Like Totnes, Ludlow is a kind of urban lab; it was the first UK town to join the Italian Cittaslow - or ‘slow city’ movement, which takes the line that towns - and quality of life - thrive on local produce. With its two Michelin starred restaurants (none at all in cities such as Glasgow, Cardiff and Manchester), Ludlow has become the foodie capital of the Marches.
Towns have shown themselves through history to be dynamic, visionary, adaptable; those qualities have endured to this day. As cities have grown bigger and bigger, they have ceased to function as single, coherent communities. Towns on the whole have not lost sight of their singular urban roots; I believe that many of the ideas emerging from towns - these urban labs - can be exported to cities, which will make those cities more resilient in the face of change, whether it be economic, climatic or social. ‘Small town culture,’ as Satish Kumar told me in Totnes, ‘in the cities.’
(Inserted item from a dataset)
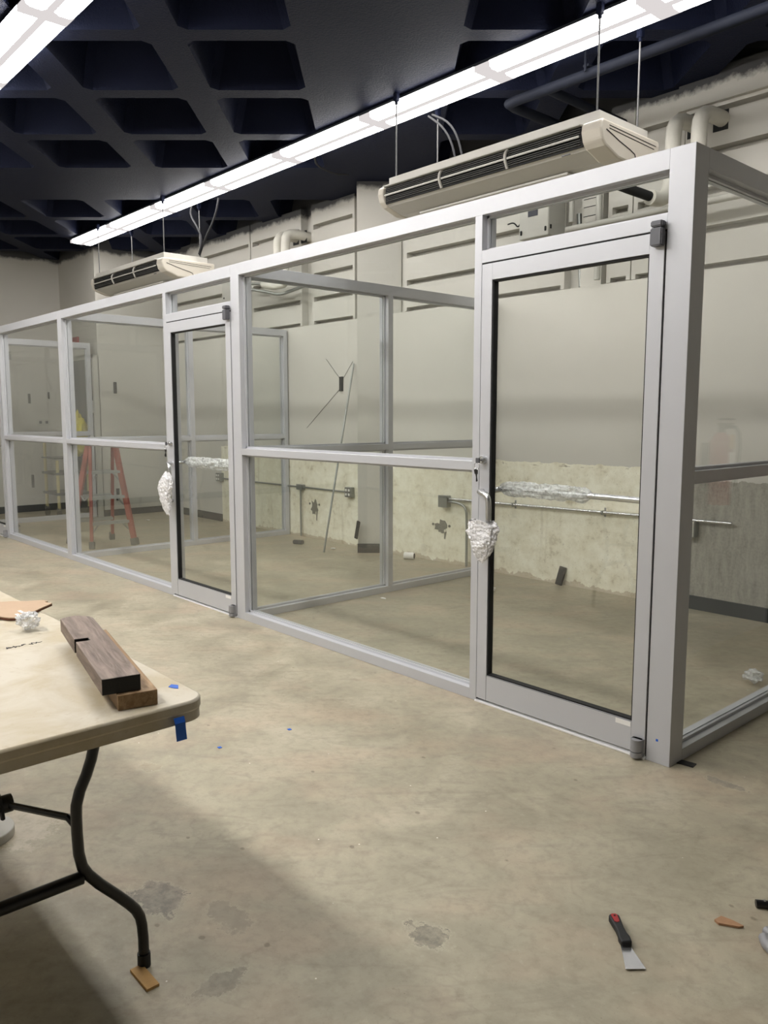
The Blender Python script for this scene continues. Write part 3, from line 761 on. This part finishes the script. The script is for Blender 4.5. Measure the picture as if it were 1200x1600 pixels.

Communities on a human scale
Fifty years ago, the economist and political scientist Leopold Kohr began to raise doubts about bigness. Kohr came from a small town in Austria. Systems, from democracy to monarchy to socialism, he wrote in his book The Breakdown of Nations, could all work well on a ‘human scale’, but scaled up, they became oppressive. Towns are communities on Kohr’s human scale; communities where people can play a role in the systems governing their lives. It may be tough for cities to pick up tips from little old Totnes or Ludlow. But our towns are demonstrating how well systems can function when they’re organised on a human scale.
Part way up Totnes High Street there is a dark stone let into the pavement. It's called the Brutus Stone, after the man who - according to the 12th century Welshman, Geoffrey of Monmouth - crossed the seas to discover a fabulous island. Brutus sailed up the River Dart, and named the island ‘Britain’, after himself. Legend has it that Totnes became the first town in Britain. It is time I believe to return to our urban roots, to look to our towns once again, and to learn."